New Mexico United's players and fans celebrate their victory this past Saturday against Real Monarchs SLC, which saw 12,327 fans pack into Isotopes Park. | Photo courtesy Josh Lane / New Mexico United

ALBUQUERQUE, N.M. – As New Mexico’s first professional soccer team, New Mexico United has certainly stepped up to the occasion in its inaugural USL Championship season by drawing sellout crowds of over 12,000 to its home games, making the team the highest-attended team in the Western Conference.

But that success has brought teething problems for the new club, which is having to come up with ways to get fans through the gates and seated in time for opening kickoff. It’s a task Owner and CEO Peter Trevisani is taking head-on, as he and his team have every task in the launch of the new club.

“I do feel really bad for people who felt they weren't able to get in in a timely manner and they missed some of the game or some of the goals,” Trevisani told KRQE.com. “We've moved up opening the gates to 90 minutes instead of an hour before the game. So, there's a longer range to come.”

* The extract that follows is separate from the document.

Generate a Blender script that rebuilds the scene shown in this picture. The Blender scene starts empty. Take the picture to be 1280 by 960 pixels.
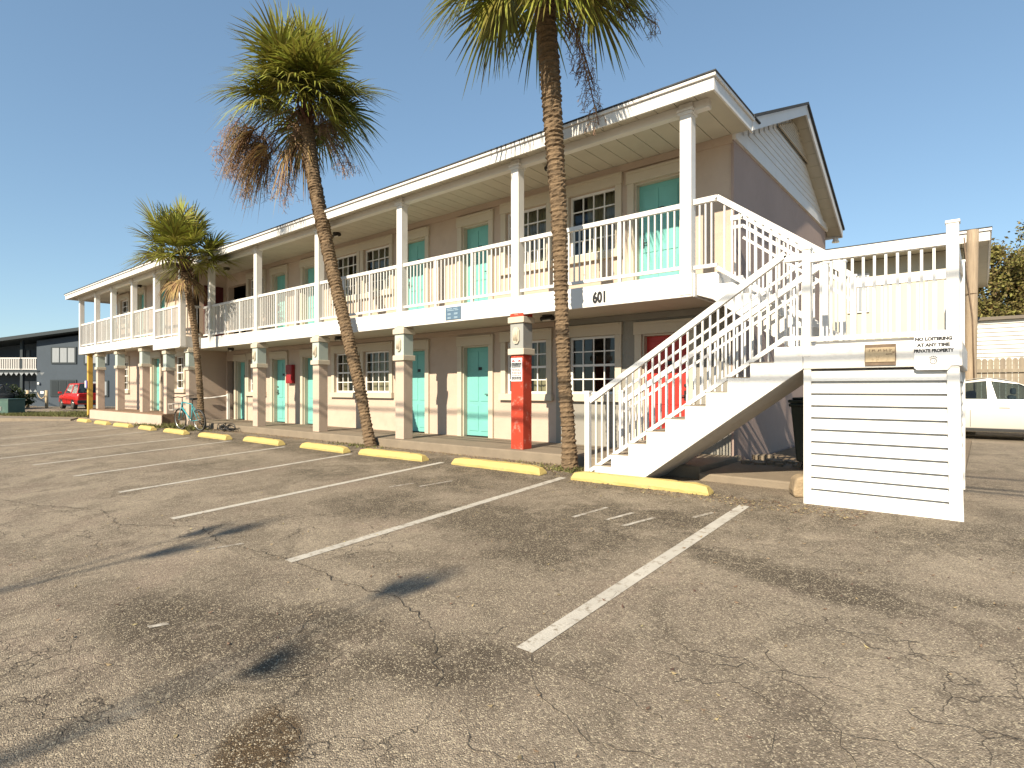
import bpy, math, random
from mathutils import Vector, Matrix
R = math.radians
scene = bpy.context.scene
col = scene.collection
rng = random.Random(7)

# ------------------------------------------------------------------ helpers
class MB:
    """collects faces; build() links them as one mesh object"""
    def __init__(s): s.v = []; s.f = []; s.sm = []
    def face(s, pts, smooth=False):
        n = len(s.v); s.v += [tuple(p) for p in pts]
        s.f.append(tuple(range(n, n + len(pts)))); s.sm.append(smooth)
    def box(s, x0, x1, y0, y1, z0, z1):
        n = len(s.v)
        s.v += [(x0,y0,z0),(x1,y0,z0),(x1,y1,z0),(x0,y1,z0),(x0,y0,z1),(x1,y0,z1),(x1,y1,z1),(x0,y1,z1)]
        for q in ((0,3,2,1),(4,5,6,7),(0,1,5,4),(1,2,6,5),(2,3,7,6),(3,0,4,7)):
            s.f.append(tuple(n+i for i in q)); s.sm.append(False)
    def prism(s, pts, axis, a, b):
        """closed 2-D outline swept along an axis; pts (u,v): y->(x,z), x->(y,z), z->(x,y)"""
        def at(u, w, t): return {'y':(u,t,w),'x':(t,u,w),'z':(u,w,t)}[axis]
        m = len(pts); n = len(s.v)
        s.v += [at(u,w,a) for u,w in pts] + [at(u,w,b) for u,w in pts]
        s.f.append(tuple(n+i for i in range(m))); s.sm.append(False)
        s.f.append(tuple(n+m+i for i in reversed(range(m)))); s.sm.append(False)
        for i in range(m):
            j = (i+1) % m
            s.f.append((n+i, n+m+i, n+m+j, n+j)); s.sm.append(False)
    def tube(s, pts, rad, seg=8, cap=True, smooth=True):
        pts = [Vector(p) for p in pts]; k = len(pts)
        if not isinstance(rad, (list, tuple)): rad = [rad]*k
        n0 = len(s.v); prev = None
        for i, p in enumerate(pts):
            t = (pts[min(i+1,k-1)] - pts[max(i-1,0)]).normalized()
            if prev is None:
                a = Vector((0,0,1)) if abs(t.z) < .9 else Vector((1,0,0))
                prev = t.cross(a).normalized()
            u = (prev - t*prev.dot(t)).normalized(); w = t.cross(u); prev = u
            for j in range(seg):
                q = p + (u*math.cos(2*math.pi*j/seg) + w*math.sin(2*math.pi*j/seg))*rad[i]
                s.v.append(tuple(q))
        for i in range(k-1):
            for j in range(seg):
                a = n0+i*seg+j; b = n0+i*seg+(j+1)%seg
                s.f.append((a, b, b+seg, a+seg)); s.sm.append(smooth)
        if cap:
            s.f.append(tuple(n0+j for j in reversed(range(seg)))); s.sm.append(False)
            s.f.append(tuple(n0+(k-1)*seg+j for j in range(seg))); s.sm.append(False)
    def bar(s, p, q, w, h):
        """rectangular bar from p to q, w across, h tall (kept upright)"""
        p = Vector(p); q = Vector(q); t = (q-p).normalized()
        u = t.cross(Vector((0,0,1)))
        u = u.normalized() if u.length > 1e-4 else Vector((1,0,0))
        k = u.cross(t).normalized()
        n = len(s.v)
        for c in (p, q):
            for a, b in ((-1,-1),(1,-1),(1,1),(-1,1)):
                s.v.append(tuple(c + u*a*w/2 + k*b*h/2))
        for f in ((0,1,2,3),(7,6,5,4),(0,4,5,1),(1,5,6,2),(2,6,7,3),(3,7,4,0)):
            s.f.append(tuple(n+i for i in f)); s.sm.append(False)
    def torus(s, c, ax, R1, r, seg=28, ts=8):
        ax = Vector(ax).normalized(); a = Vector((0,0,1)) if abs(ax.z) < .9 else Vector((1,0,0))
        u = ax.cross(a).normalized(); w = ax.cross(u); c = Vector(c); n = len(s.v)
        for i in range(seg):
            d = u*math.cos(2*math.pi*i/seg) + w*math.sin(2*math.pi*i/seg)
            for j in range(ts):
                b = 2*math.pi*j/ts
                s.v.append(tuple(c + d*(R1 + r*math.cos(b)) + ax*r*math.sin(b)))
        for i in range(seg):
            for j in range(ts):
                i2 = (i+1) % seg; j2 = (j+1) % ts
                s.f.append((n+i*ts+j, n+i2*ts+j, n+i2*ts+j2, n+i*ts+j2)); s.sm.append(True)
    def build(s, name, mat, parent=None, local=False, bevel=0):
        off = Vector((0,0,0)); o = parent
        while o is not None: off += Vector(o.location); o = o.parent
        if local: off = Vector((0,0,0))
        me = bpy.data.meshes.new(name)
        me.from_pydata([(x-off.x, y-off.y, z-off.z) for x,y,z in s.v], [], s.f)
        me.polygons.foreach_set('use_smooth', s.sm)
        me.materials.append(mat); me.update()
        ob = bpy.data.objects.new(name, me); col.objects.link(ob)
        if parent is not None: ob.parent = parent
        if bevel:
            b = ob.modifiers.new('edge', 'BEVEL'); b.width = bevel; b.segments = 2; b.limit_method = 'ANGLE'
        return ob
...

When fans have reached their seats at Isotopes Park, though, they’ve made up one of the most energized crowds in the USL Championship this season. With the club sporting an undefeated record ahead of its visit to Reno 1868 FC this Saturday, the play on the field has matched the atmosphere in the stands as well.

“This last weekend was electric,” United fan Andrew Gunn told KRQE.com. “To have a hometown team is really something special.”

NMU’s long-term goal is to find its way to a soccer-specific venue in the future, which would allow for greater control over entry for the club and hopefully help avoid the bottleneck effects that the limited number of entrances at Isotopes Park offer.

“It's going to be a multiyear process,” Trevisani said, “but we're going to start working on that now and start working through the logic, and we're going to get a stadium.”

And for now, the fans are simply more than happy to have professional soccer in their home state.

“It's totally worth it,” said United fan Dylan Cuellar. “This is very different for New Mexico, we're turning out the highest crowds for the leagues that we're in.”